Die aktuellen Zahlen legen nahe, dass die Gemeinschaftsschule bisher gerade für diese Gruppe nicht sonderlich attraktiv ist. Die Anmeldezahlen für die Gymnasien bewegen sich unverändert auf hohem Niveau. Sie scheinen unbeeinflusst davon, dass es im September 209 statt bisher 128 Gemeinschaftsschulen im Land geben wird. Das Gros der Gemeinschaftsschüler ist die klassische Klientel der Werkrealschule, die als Marke nicht mehr gefragt ist. Das liegt nahe, haben sich doch viele Gemeinschaftsschulen aus Werkrealschulen entwickelt.

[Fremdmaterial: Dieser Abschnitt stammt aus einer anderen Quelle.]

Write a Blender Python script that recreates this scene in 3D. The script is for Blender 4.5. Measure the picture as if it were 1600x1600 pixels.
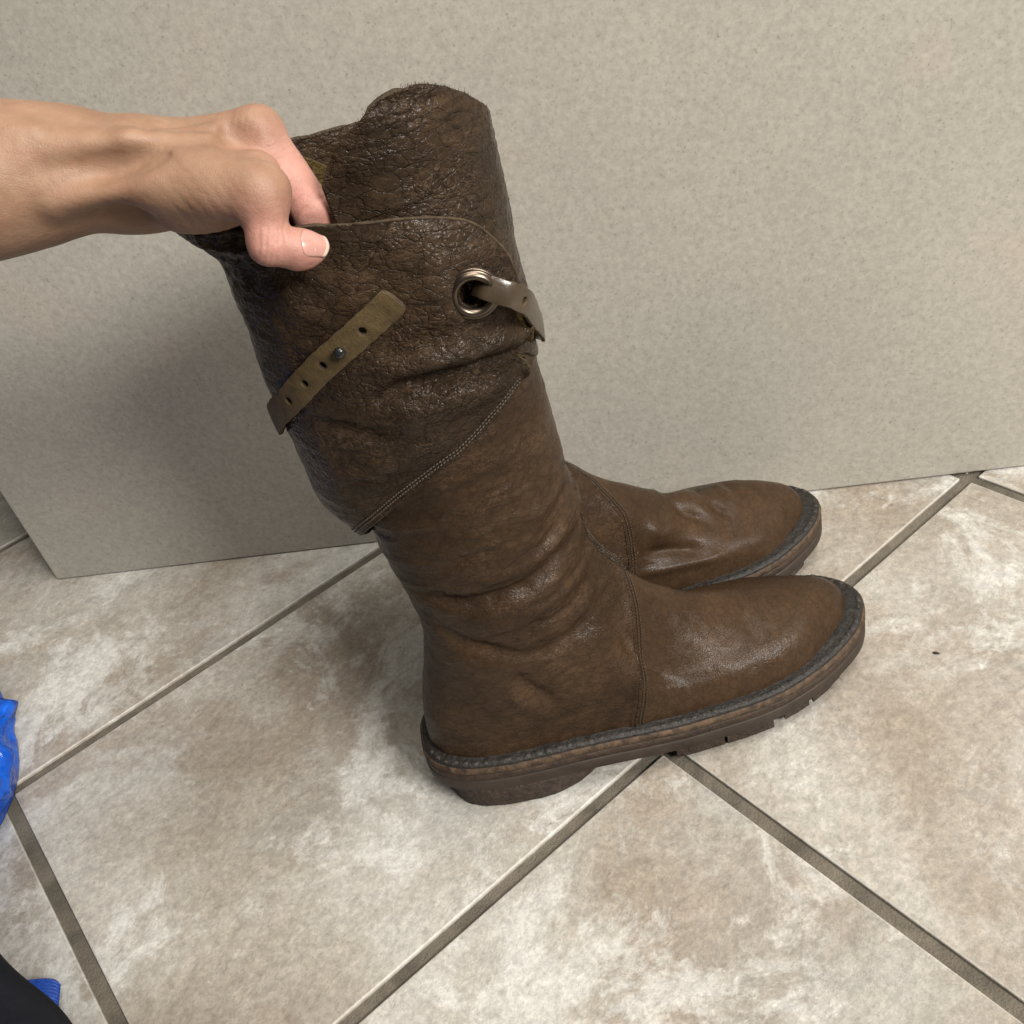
import bpy, bmesh, math, random
import numpy as np
from mathutils import Vector, Matrix
from mathutils.geometry import delaunay_2d_cdt

random.seed(7)
for o in list(bpy.data.objects):
    bpy.data.objects.remove(o)
scn = bpy.context.scene
COL = scn.collection

# ------------------------------------------------------------------ camera
CAM_H = 0.52
R = np.array([[0.977641028667205, -0.11724874446690002, -0.17455873220055448],
              [0.06364452646047516, -0.6262000849675908, 0.7770603759285402],
              [-0.20041804638842098, -0.7707958131097481, -0.6047366543995254]])
cam_d = bpy.data.cameras.new('camera')
cam_d.sensor_width = 36.0
cam_d.lens = 36.0 * 1565.435 / 1600.0
cam_d.clip_start = 0.01
cam_d.clip_end = 60
cam = bpy.data.objects.new('camera', cam_d)
COL.objects.link(cam)
cx, cy, cz = R @ np.array([1, 0, 0]), R @ np.array([0, -1, 0]), R @ np.array([0, 0, -1])
cam.matrix_world = Matrix(((cx[0], cy[0], cz[0], 0), (cx[1], cy[1], cz[1], 0),
                           (cx[2], cy[2], cz[2], CAM_H), (0, 0, 0, 1)))
scn.camera = cam

# ------------------------------------------------------------------ light (indoor: ceiling lamps + soft room bounce)
world = bpy.data.worlds.new('World')
scn.world = world
world.use_nodes = True
bg = world.node_tree.nodes['Background']
bg.inputs[0].default_value = (1.0, 0.96, 0.90, 1)
bg.inputs[1].default_value = 0.10


def area(name, loc, target, sx, sy, power, col):
    d = bpy.data.lights.new(name, 'AREA')
    d.shape = 'RECTANGLE'
    d.size, d.size_y, d.energy, d.color = sx, sy, power, col
    o = bpy.data.objects.new(name, d)
    COL.objects.link(o)
    o.location = loc
    o.rotation_euler = (Vector(target) - Vector(loc)).to_track_quat('-Z', 'Y').to_euler()
    return o


area('ceiling_lamp', (2.40, -1.60, 2.40), (0.0, 0.45, 0.15), 1.5, 0.9, 240, (1.0, 0.970, 0.915))
area('ceiling_lamp_over', (0.45, 0.00, 2.40), (0.05, 0.40, 0.0), 1.5, 0.6, 44, (1.0, 0.95, 0.87))
vs = scn.view_settings
vs.view_transform = 'Standard'
vs.look = 'None'
vs.exposure = 0.0
vs.gamma = 1.0
vs.use_curve_mapping = False
scn.render.engine = 'CYCLES'
scn.render.resolution_x = scn.render.resolution_y = 1024


# ================================================================== helpers
def hash3(ix, iy, iz):
    h = (ix * 374761393 + iy * 668265263 + iz * 2147483647) & 0xffffffff
    h = ((h ^ (h >> 13)) * 1274126177) & 0xffffffff
    h = ((h ^ (h >> 16)) * 2246822519) & 0xffffffff
    return ((h ^ (h >> 15)) & 0xffffff) / float(0xffffff) * 2 - 1


def vnoise(p):
    p = np.asarray(p, float)
    i = np.floor(p).astype(np.int64)
    f = p - i
    f = f * f * f * (f * (f * 6 - 15) + 10)
    out = 0
    for dx in (0, 1):
        for dy in (0, 1):
            for dz in (0, 1):
                w = (f[..., 0] if dx else 1 - f[..., 0]) * (f[..., 1] if dy else 1 - f[..., 1]) * (f[..., 2] if dz else 1 - f[..., 2])
                out = out + w * hash3(i[..., 0] + dx, i[..., 1] + dy, i[..., 2] + dz)
    return out


def fbm(p, scale, octs=4, seed=0.0):
    p = np.asarray(p, float) * np.asarray(scale) + seed * 17.31
    a, s = 1.0, 0
    for _ in range(octs):
        s = s + a * vnoise(p)
        p = p * 2.03 + 5.7
        a *= 0.5
    return s


def ridged(p, scale, octs=3, seed=0.0):
    p = np.asarray(p, float) * np.asarray(scale) + seed * 9.7
    a, s = 1.0, 0
    for _ in range(octs):
        s = s + a * (1 - 2 * np.abs(vnoise(p)))
        p = p * 2.03 + 3.1
        a *= 0.5
    return s


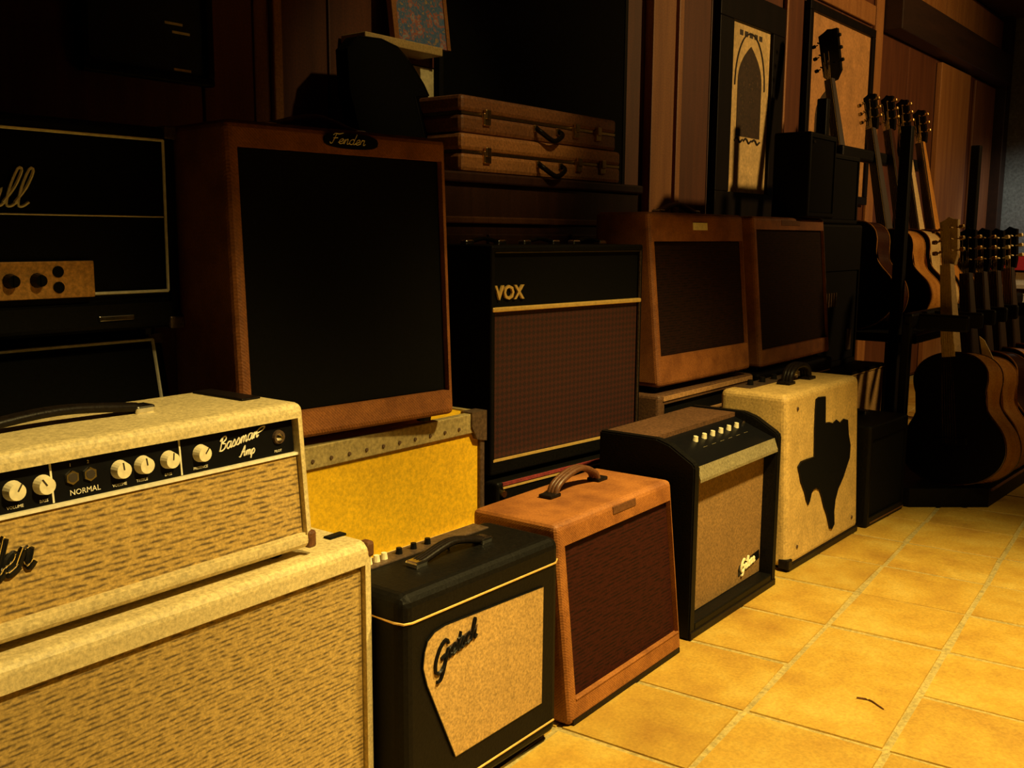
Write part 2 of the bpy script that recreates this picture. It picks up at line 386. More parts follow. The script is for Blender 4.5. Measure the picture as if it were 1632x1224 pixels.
# ------------------------------------------------------------------ room shell
def build_room():
    X0, X1, Y0, Y1, ZC = -2.6, 9.95, -3.4, 2.3, 2.95
    fl = struct('floor', B(X0, X1, Y0, Y1, -.12, -.0036), 'grout')
    ang = R(4.2); P = .305; ux = Vector((math.cos(ang), math.sin(ang), 0)); uy = Vector((-math.sin(ang), math.cos(ang), 0))
    O = Vector((1.985, .891, 0)); vs = []
    for k in range(5):
        bm = bmesh.new(); j = lambda: random.uniform(-.004, .004)
        g = .005
        c = [(g+j(), g+j()), (P-g+j(), g+j()), (P-g+j(), P-g+j()), (g+j(), P-g+j())]
        cc = sum(p[0] for p in c)/4, sum(p[1] for p in c)/4
        top = [(cc[0]+(x-cc[0])*.975, cc[1]+(y-cc[1])*.975) for x, y in c]
        hexa(bm, [(x, y, -.012) for x, y in c]+[(x, y, 0) for x, y in top])
        bmesh.ops.delete(bm, geom=[f for f in bm.faces if f.calc_center_median().z < -.0119], context='FACES')
        me = bpy.data.meshes.new('tile'); bmesh.ops.recalc_face_normals(bm, faces=bm.faces[:]); bm.to_mesh(me); bm.free(); me.materials.append(M['tile']); vs.append(me)
    bm = bmesh.new(); hexa(bm, [(.005, .005, -.012), (2*P-.005, .006, -.012), (2*P-.006, P-.005, -.012), (.005, P-.006, -.012), (.009, .009, 0), (2*P-.009, .009, 0), (2*P-.01, P-.009, 0), (.009, P-.01, 0)])
    long_tile = bpy.data.meshes.new('tile'); bmesh.ops.recalc_face_normals(bm, faces=bm.faces[:]); bm.to_mesh(long_tile); bm.free(); long_tile.materials.append(M['tile'])
    rest = bmesh.new()
    for i in range(-18, 30):
        for k in range(-17, 8):
            p = O+ux*(i*P)+uy*(k*P); q = p+ux*P+uy*P
            z = random.uniform(-.0012, 0)
            if not (X0 < p.x-.02 and q.x < X1 and Y0 < p.y and q.y+.03 < Y1): continue
            if (i, k) == (1, -1): continue
            if 1.0 < p.x < 5.3 and -.75 < p.y < 1.45:
                o = bpy.data.objects.new('tile', random.choice(vs)); COL.objects.link(o); o.parent = fl
                o.location = (p.x, p.y, z)
                if (i, k) == (0, -1): o.data = long_tile
                o.rotation_euler = (random.uniform(-.0025, .0025), random.uniform(-.0025, .0025), ang)
            else:
                g = .005
                pts = [p+ux*a+uy*b for a, b in ((g, g), (P-g, g), (P-g, P-g), (g, P-g))]
                hexa(rest, [(v.x, v.y, -.012) for v in pts]+[(v.x, v.y, z) for v in pts])
    bm = bmesh.new(); tube(bm, smoothpts([(2.205, .716, 0), (2.211, .689, .0005), (2.196, .663, 0), (2.188, .649, -.001)], 4), .0042, 5, .4); part('crack', bm, 'leather', fl)
    r = link('tile_field', rest, 'tile', fl); r['kind'] = 'stuff'
    struct('ceiling', B(X0, X1, Y0, Y1, ZC, ZC+.1), 'ceiling')
    struct('wall_left', B(X0-.1, X0, Y0, Y1, 0, ZC), 'plaster')
    struct('wall_front', B(X0, X1, Y0-.1, Y0, 0, ZC), 'plaster')
    struct('wall_right', B(X1, X1+.1, Y0, Y1, 0, ZC), 'end_wall')
    w = struct('wall_back', B(X0, X1, Y1+.012, Y1+.12, 0, ZC), 'wall_wood')
    # boards between the mouldings, each a piece of its own
    edges = [-2.6, -1.9, -1.2, -.5, .2, .9, 1.62, 1.81, 2.05, 2.65, 3.25, 3.80, 4.04, 4.42, 4.95, 5.22, 5.50, 6.05, 6.60, 7.35, 8.0, 8.82, 9.4, 9.94]
    for a, b in zip(edges, edges[1:]):
        struct('board', B(a+.004, b-.004, Y1-.006, Y1+.014, .02, ZC-.01, bev=.003), 'wall_wood', w)
    n = [0]
    def trim(x0, x1, d, mat, z0=0, z1=ZC, bev=.006):
        n[0] += 1
        struct('trim_%d' % n[0], B(x0, x1, Y1-d, Y1-.007, z0, z1, bev=bev), mat)
    trim(1.835, 1.865, .03, 'pilaster'); trim(1.78, 1.825, .015, 'trim_wood')
    trim(3.82, 4.012, .05, 'pilaster'); trim(4.075, 4.12, .03, 'pilaster')
    trim(5.225, 5.25, .03, 'pilaster'); trim(6.59, 6.73, .03, 'pilaster')
    trim(8.0, 8.80, .05, 'pilaster', 0, 2.33); trim(9.05, 9.70, .03, 'trim_wood', 0, 2.33); trim(9.78, 9.94, .10, 'beam')
    trim(4.14, 5.20, .03, 'pilaster', 2.30, 2.44); trim(5.27, 6.57, .03, 'pilaster', 2.36, 2.48)
    trim(6.75, 9.76, .14, 'beam', 2.36, 2.60); trim(6.75, 9.76, .04, 'pilaster', 2.62, 2.90)
build_room()

# ------------------------------------------------------------------ wall pictures
def picture(name, label, x0, x1, z0, z1, fw, mats, Y=2.286, fr='frame', group=None):
    t = thing(name, label, 'picture', (x0, Y, z0))
    W, H = x1-x0, z1-z0
    for a in ((0, W, 0, fw), (0, W, H-fw, H)): part('frame_rail', B(a[0], a[1], -.03, 0, a[2], a[3], bev=.004), fr, t)
    for a in ((0, fw), (W-fw, W)): part('frame_stile', B(a[0], a[1], -.03, 0, fw, H-fw, bev=.004), fr, t)
    part('print', B(fw, W-fw, -.012, 0, fw, H-fw), mats, t)
    return t, W, H
def arch_pts(cx, z0, z1, w, n=10):
    pts = [(cx-w/2, z0), (cx+w/2, z0)]; zs = z0+(z1-z0)*.60
    for k in range(n+1):
        t = k/n; pts.append((cx+w/2*(1-t**1.7), zs+(z1-zs)*t**.8))
    for k in range(n-1, -1, -1):
        t = k/n; pts.append((cx-w/2*(1-t**1.7), zs+(z1-zs)*t**.8))
    return pts
t, W, H = picture('framed_poster', 'tall black-framed cream poster with a dark pointed arch, hanging above the pair of tweed amplifiers', 4.44, 5.18, 1.12, 2.22, .145, 'paper')
part('arch_print', Pr(arch_pts(W/2, .42, .86, .27), -.014, -.0125), 'ink_dark', t)
for k in range(3):
    bm = bmesh.new(); tube(bm, smoothpts([(W/2-.15+k*.10, -.013, .395+.004*k), (W/2-.12+k*.1, -.013, .412), (W/2-.09+k*.1, -.013, .392), (W/2-.06+k*.1, -.013, .405)], 4), .006, 4); part('flourish', bm, 'ink', t)
bm = bmesh.new(); tube(bm, smoothpts([(W/2+(1.06*math.cos(a))*.16, -.013, .66+.26*math.sin(a)) for a in [R(x) for x in range(0, 181, 15)]], 2), .005, 4); part('arch_border', bm, 'ink', t)
for k in range(5):
    bm = bmesh.new(); box(bm, W/2-.13+k*.055, W/2-.095+k*.055, -.0135, -.012, .90, .925); part('lettering', bm, 'ink', t)
t, W, H = picture('tan_framed_picture', 'tan picture with a dark arch and glowing orange figure, behind the guitar headstocks', 5.50, 6.56, 1.25, 2.33, .05, 'paper_tan')
part('arch_print', Pr(arch_pts(W*.35, .18, .66, .40), -.014, -.0125), 'ink_dark', t)
part('figure_print', Pr([(.33+.055*math.cos(a)*(1.2 if math.sin(a) < 0 else .8), .42+.15*math.sin(a)) for a in [2*math.pi*k/16 for k in range(16)]], -.0155, -.0142), 'ink_warm', t)
t, W, H = picture('navy_framed_poster', 'dark navy poster in a black frame, high on the wall above the black amplifier head', 1.27, 1.63, 1.42, 2.05, .02, 'navy_print')
for x, z in ((.23, .14), (.25, .12)): part('mark', B(x, x+.05, -.0135, -.012, z, z+.006), 'white', t)
part('caption', B(.25, .30, -.0135, -.012, .03, .036), 'paper', t)
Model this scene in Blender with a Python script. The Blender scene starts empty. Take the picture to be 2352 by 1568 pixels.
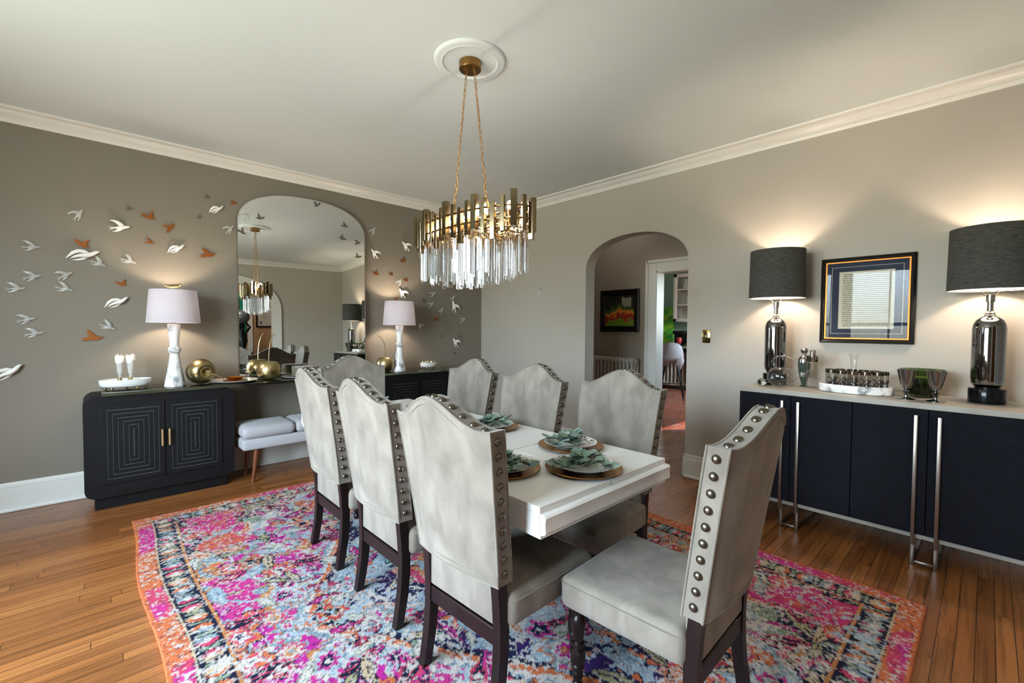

Kein echter Renner: die Gemeinschaftsschule

Gegenwärtig ist es meist die bloße Hoffnung, auf die Grün-Rot ihre Beteuerungen stützt, dass der Anteil von Kindern mit Realschul- und Gymnasialempfehlung an den Gemeinschaftsschulen steige. Das mag an den Standorten zutreffen, die aus Realschulen entstanden sind. Doch gerade bei den Realschulen ist das Interesse an der Transformation zur Gemeinschaftsschule noch gering. Wenn es dabei bleibt, ist die Gemeinschaftsschule auf dem Weg zur Werkrealschule der Zukunft.

Die Steuerungsmöglichkeiten der Politik sind begrenzt. Doch kann sie eine strategische Perspektive eröffnen. Die Gemeinschaftsschule kann die neunjährige Alternative zu G8 werden, sei es mit einer eigenen gymnasialen Oberstufe oder – was wahrscheinlicher ist – in Kooperation mit den beruflichen Gymnasien. Dann wird sie, wie die Realschule, auch für Kinder mit Gymnasialempfehlung attraktiv. Das setzt aber voraus, dass sich die Regierung klar positioniert, wie sie es mit G9 an allgemeinbildenden Gymnasien hält. In Konkurrenz zu G9 kann sich die Gemeinschaftsschule nicht behaupten. Sich insgeheim alle Wege (und Wählerschichten) offen halten zu wollen, mildert zudem nicht die allgemeine Verunsicherung im Schulwesen. Bleibt die Positionierung aus, scheitert das Zweisäulenmodell. Mit dem Umbau des Schulsystems aber hat die Koalition selbst ihren Erfolg eng verknüpft.